The trouble is that these shenanigans on part of the government, like the one we saw on July 5, can prove to be costly. SBP’s own earlier report on the pressure on Pak Rupee and how it is being artificially held at its current parity notwithstanding – the report was later amended allegedly on the behest of the finance minister – the fear is that once the applecart of an unrealistic value grounded on such a delicate base is disturbed it becomes very difficult to control. Not even Mr Dar’s strict directions to the contrary to the commercial banks can help much! A currency slide once in effect finds its own market equilibrium.

Sadly, in all these political games it is Pakistan and its people who are coming out as losers. If the Rupee loses its value, for every 1% devaluation, the stock of national debt (local and foreign) goes up by approximately Rs310 billion.
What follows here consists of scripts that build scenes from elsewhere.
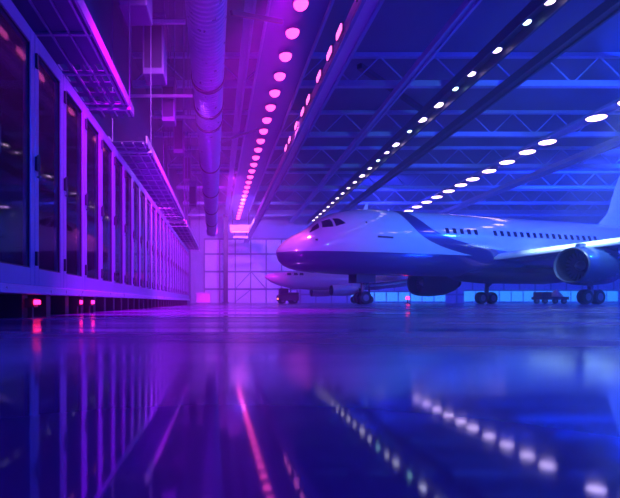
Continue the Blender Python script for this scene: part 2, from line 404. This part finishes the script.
# servers inside the cabinets one sees into
def make_server(h):
    t = empty('rack_server', (0,0,0))
    MB().box(-.7, 0, -.28, .28, 0, h).build('case', M['server'], t, bevel=.004)
    m = MB()
    for k in range(9): m.box(0, .006, -.24+k*.045, -.21+k*.045, .02, h-.02)
    m.build('vent', M['server2'], t)
    MB().box(0, .02, -.275, -.26, .02, h-.02).build('ear', M['tray'], t); MB().box(0, .02, .26, .275, .02, h-.02).build('ear', M['tray'], t)
    return t
sv0 = make_server(.15)
led_m = {'p': M['e_led'], 'r': M['e_ledr'], 'c': M['e_ledc']}
first = True
zs = [.52,.72,.90,1.10,1.34,1.54,1.74,1.98,2.2,2.42]
for ci in range(5):
    near = ['nearest', 'second', 'third', 'fourth', 'fifth'][ci]
    for k, z in enumerate(zs):
        o = sv0 if first else copy_tree(sv0); first = False
        o.location = (XF-.13, Y0+ci*PITCH+W/2, z)
        r = random.Random(ci*20+k)
        for q in range(r.choice((0,1,1,2)) if k < 6 else r.choice((0,0,1))):
            yy = r.uniform(.1,.24)*r.choice((-1,1)); zz = r.uniform(.03,.12)
            MB().box(.006,.014,yy-.009,yy+.009,zz-.007,zz+.007).build('status_light', led_m[r.choice('prrc')], o)
        tag(o, 'dark blue rack server, %s from the bottom in the %s cabinet' % (ORD[k], near), 'server', 'servers behind the glass doors')

# plinth and its rail
YE = Y0 + 25*PITCH
rl_ = empty('plinth_rail', (XF, Y0, 0))
for i in range(5):
    a = i*5*PITCH; MB().box(-.95, .05, a+.01, a+5*PITCH-.01, .225, .308).build('rail_section', M['rail'], rl_, bevel=.01)
tag(rl_, 'long pale steel rail running under all the server cabinets', 'rail')
pl = empty('plinth', (XF, Y0, 0))
MB().box(-.95, -.35, 0, 25*PITCH, 0, .225).build('back_board', M['plinth'], pl)
for i in range(34):
    y = i*.58+.06
    MB().box(-.35, -.06, y, y+.12, 0, .225).build('support_block', M['plinth2'], pl)
tag(pl, 'dark red plinth of blocks on the floor under the server cabinets', 'plinth')
# red floor lamps: at px 32, 78, 90
for i, (px, s, lab) in enumerate([(33,1.0,'leftmost, wide one nearest the camera'), (78,.55,'middle narrow one under the third cabinet'), (90,.75,'rightmost one under the fourth cabinet')]):
    y = 450*(-XF)/(225-px)
    t = empty('red_lamp', (XF+.0, y, 0))
    MB().box(-.06,.03,-.05*s,.05*s,.10,.185).build('housing', M['plinth2'], t)
    MB().box(.03,.05,-.07*s,.07*s,.125,.17).build('lens', M['e_red'], t, bevel=.008)
    MB().box(-.04,.0,-.02,.02,0,.10).build('foot', M['plinth2'], t)
    tag(t, 'red glowing lamp under the server cabinets, ' + lab, 'lamp', 'red lamps at the plinth')

# ------------------------------------------------------------------ cable trays over the cabinets
def tray(y0, y1, label, fine):
    t = empty('cable_tray', (-1.95, y0, 3.35)); L = y1-y0
    for s, nm in ((-1,'side_rail'),(1,'side_rail')):
        x = s*.38
        MB().box(x-.015, x+.015, 0, L, -.03, .12).build(nm, M['tray'], t)
    MB().box(.30,.33,0,L,-.035,-.01).build('conduit', M['tray'], t)
    MB().box(-.12,-.10,0,L,-.035,-.01).build('conduit', M['tray'], t)
    MB().box(.10,.12,0,L,-.03,-.01).build('conduit', M['tray'], t)
    sl_ = MB(); n = int(L/fine)
    # deck: plates with open slots near the far end of each section
    solid = L*.62
    dk = MB().box(-.365, .365, 0, solid, 0, .01)
    y = solid
    while y < L-.1:
        dk.box(-.365,.365, y, y+.14, 0, .01)
        for x in (-.365,-.2,-.02,.14,.31): dk.box(x, x+.055, y+.14, y+.32, 0, .01)
        y += .32
    dk.build('deck', M['traydark'], t)
    for k in range(n):
        yy = (k+.5)*L/n
        MB().box(-.365,.365, yy-.02, yy+.02, -.03, 0).build('rung', M['tray'], t)
    for yy in (.4, L-.4):
        for x in (-.4,.4):
            MB().tube((x,yy,.0),(x,yy,ZC-3.35),.012,6).build('hanger_rod', M['hang'], t)
        MB().box(-.42,.42,yy-.03,yy+.03,-.09,-.045).build('cradle', M['tray'], t)
    tag(t, label, 'cable tray', 'cable trays above the cabinets'); return t
tray(3.0, 7.7, 'long flat cable tray above the nearest server cabinets', .9)
tray(9.0, 17.6, 'slotted cable tray with pink edge above the middle server cabinets', .5)
tray(18.2, 27.5, 'thin far cable tray ending beyond the last server cabinets', .9)
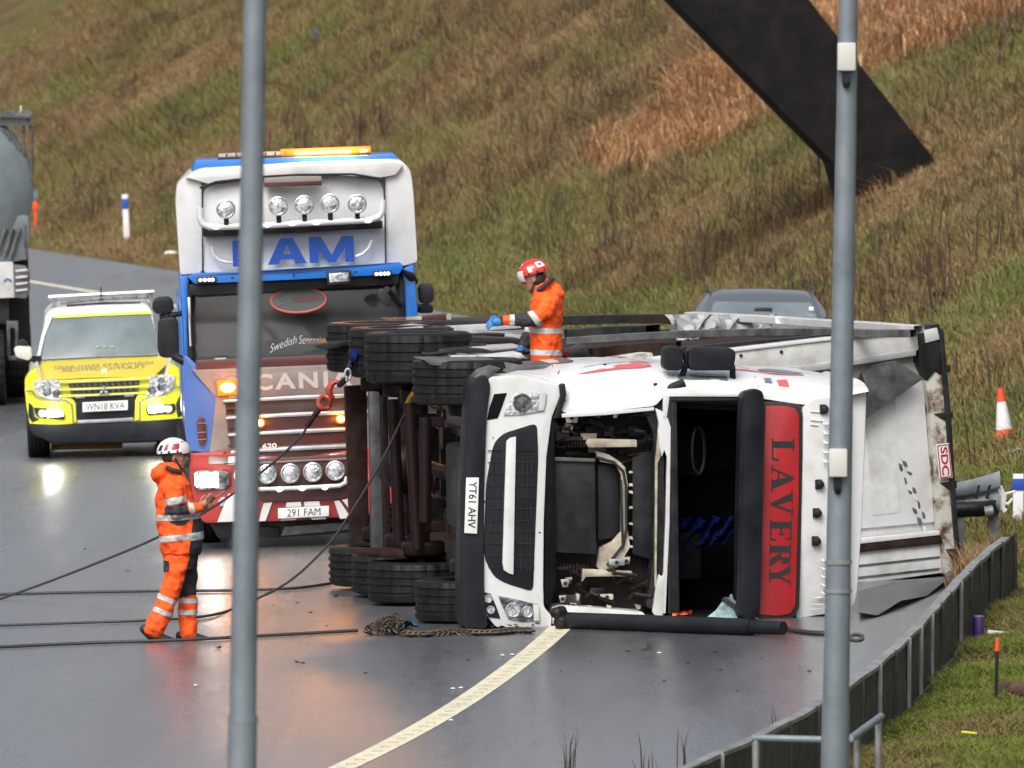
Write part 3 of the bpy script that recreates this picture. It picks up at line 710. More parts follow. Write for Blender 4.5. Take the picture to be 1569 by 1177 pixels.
def decal(name, path, m, out=.006):
    """path: (u, k_low, k_high) along the curved side"""
    rows = []
    for u, k0, k1 in path:
        r = []
        for t in np.linspace(0, 1, 5):
            k = k0 + (k1 - k0) * t; p = side_pt(u, k); n = (side_pt(u + 2, k) - p).cross(side_pt(u, min(k + .1, 9.99)) - p).normalized()
            if n.z < 0: n = -n
            r.append(p + n * out)
        rows.append(r)
    return MB().grid(rows).build(name, M[m], lorry)
decal('livery_stripe', [(895, 5.3, 5.35), (925, 5.4, 5.75), (960, 5.6, 6.5), (990, 5.9, 7.6), (1010, 6.2, 8.2)], 'redstripe')
decal('livery_stripe', [(905, 6.2, 6.25), (950, 6.9, 7.0), (1000, 7.8, 8.0), (1030, 8.3, 8.5)], 'greystripe')
decal('livery_stripe', [(1125, 6.4, 6.9), (1160, 6.2, 6.6), (1190, 5.9, 6.25), (1215, 5.9, 6.2), (1245, 6.3, 6.6)], 'redstripe')
decal('livery_stripe', [(1178, 6.9, 7.2), (1200, 6.6, 7.9), (1225, 6.5, 7.8), (1246, 7.0, 7.3)], 'greystripe')
decal('emblem', [(1196, 3.3, 4.6), (1212, 3.3, 4.8)], 'redstripe')
decal('emblem', [(1176, 3.6, 4.6), (1187, 3.6, 4.8)], 'greystripe')
decal('panel_seam', [(1163, .3, 9.5), (1164.5, .3, 9.5)], 'black', .002)
decal('panel_seam', [(1003, .2, 9.5), (1005, .2, 9.5)], 'greystripe', .002)
decal('panel_seam', [(864, .1, 7.5), (868, .1, 8)], 'black', .002)
decal('door_window', [(1042, 3.3, 4.6), (1080, 3.2, 4.8), (1118, 3.3, 4.7)], 'glassgrey', .004)
for u, k, s_ in ((835, 3.4, .055), (1007, 3.2, .03), (940, 6.6, .025)):
    p = side_pt(u, k); MB().box(p, (s_ * 1.2, s_, s_)).build('bracket', M['bumper'], lorry, bevel=.008)
# torn black corner strip and white panel edge
lp('corner_trim', [(856, 590), (866, 588), (868, 606), (862, 625), (858, 640), (848, 642), (854, 622), (858, 606)], -.03, .12, 'black', .008)
lp('panel_edge', [(860, 634), (930, 630), (1002, 624), (1003, 629), (930, 636), (861, 640)], -.012, .02, 'cabwhite', .004)
# --- lower side panel and crushed edge
lp('lower_side_panel', [(847, 931), (862, 928), (940, 934), (985, 938), (995, 950), (862, 962), (847, 956)], -.02, 1.9, 'cabwhite', .012)
lp('lower_side_rail', [(985, 940), (1165, 946), (1215, 950), (1290, 938), (1300, 950), (1160, 962), (985, 960)], .1, 1.95, 'dark', .01)
# --- cab shell behind: rear wall, floor, inner lining
lp('rear_wall', [(745, 590), (1300, 590), (1300, 945), (745, 955)], 1.95, 2.05, 'greyed', .01, yq=.3)
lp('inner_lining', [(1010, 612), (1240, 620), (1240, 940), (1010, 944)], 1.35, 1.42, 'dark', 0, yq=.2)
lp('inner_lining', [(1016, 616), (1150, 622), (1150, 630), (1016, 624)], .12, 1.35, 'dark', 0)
# bunk, seats and steering wheel in the dark cab
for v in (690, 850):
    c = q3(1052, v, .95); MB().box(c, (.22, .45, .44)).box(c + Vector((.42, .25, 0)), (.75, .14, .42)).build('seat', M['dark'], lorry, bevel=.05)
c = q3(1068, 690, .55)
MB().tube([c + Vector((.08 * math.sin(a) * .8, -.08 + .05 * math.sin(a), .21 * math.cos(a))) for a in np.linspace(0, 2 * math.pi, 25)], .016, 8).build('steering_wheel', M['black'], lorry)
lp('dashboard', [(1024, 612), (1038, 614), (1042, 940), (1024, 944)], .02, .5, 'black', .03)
# --- engine bay exposed by the missing front panel
lp('bay_wall', [(834, 630), (1016, 622), (1020, 942), (834, 934)], .42, .5, 'grease', 0)
lp('bay_edge', [(836, 650), (848, 640), (858, 655), (850, 668), (852, 900), (842, 930), (834, 925)], .0, .4, 'dark', .01)
lp('radiator', [(838, 702), (912, 706), (914, 850), (838, 846)], .10, .4, 'black', .015)
lp('radiator_edge', [(838, 700), (912, 703), (912, 708), (838, 706)], .07, .12, 'steelgrey', .004)
lp('bay_opening', [(916, 712), (948, 712), (948, 824), (916, 828)], .36, .43, 'ink', .004)
bf = MB()
def bpoly(pts, y0, y1): bf.prism(L.poly(pts, y0), y0, y1)
bpoly([(910, 690), (932, 696), (948, 706), (958, 716), (962, 740), (961, 815), (952, 824), (952, 728), (944, 712), (920, 708)], .20, .30)
bpoly([(952, 815), (962, 812), (966, 838), (948, 868), (926, 880), (914, 868), (918, 840), (938, 830)], .21, .30)
bpoly([(900, 672), (976, 674), (976, 685), (902, 686), (898, 680)], .12, .22)
bpoly([(893, 872), (968, 875), (970, 883), (898, 884), (892, 892)], .12, .22)
bpoly([(880, 664), (915, 664), (914, 672), (884, 676)], .18, .25)
bf.build('firewall_frame', M['beige'], lorry, bevel=.008)
rr2 = random.Random(5)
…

This in turn damages other macro-economic indicators, negatively affecting financial management of the government. Secondly, during the last 4 years, the Ministry of Finance in an effort to support the Rupee, has asked government and semi government entities to take dollar loans to pay off their imports (Foreign Exchange import loans, rather than buy dollars from the interbank market). The inventory of current such foreign exchange loans is estimated to be around US$1.8billion. Any devaluation of the Rupee means a direct and proportionate hit on the P&L of those entities, which can cause a material hit on profits. Lastly, most of our imports are inelastic and any devaluation of the Rupee will cause the economy to import inflation, which in turn will increase reported inflation numbers. To counter this, the economic managers will have to increase interest rates. And since the Government of Pakistan is the largest borrower, any increase in interest rates will have a huge impact on fiscal deficit and Government’s ability to manage its finances going forward.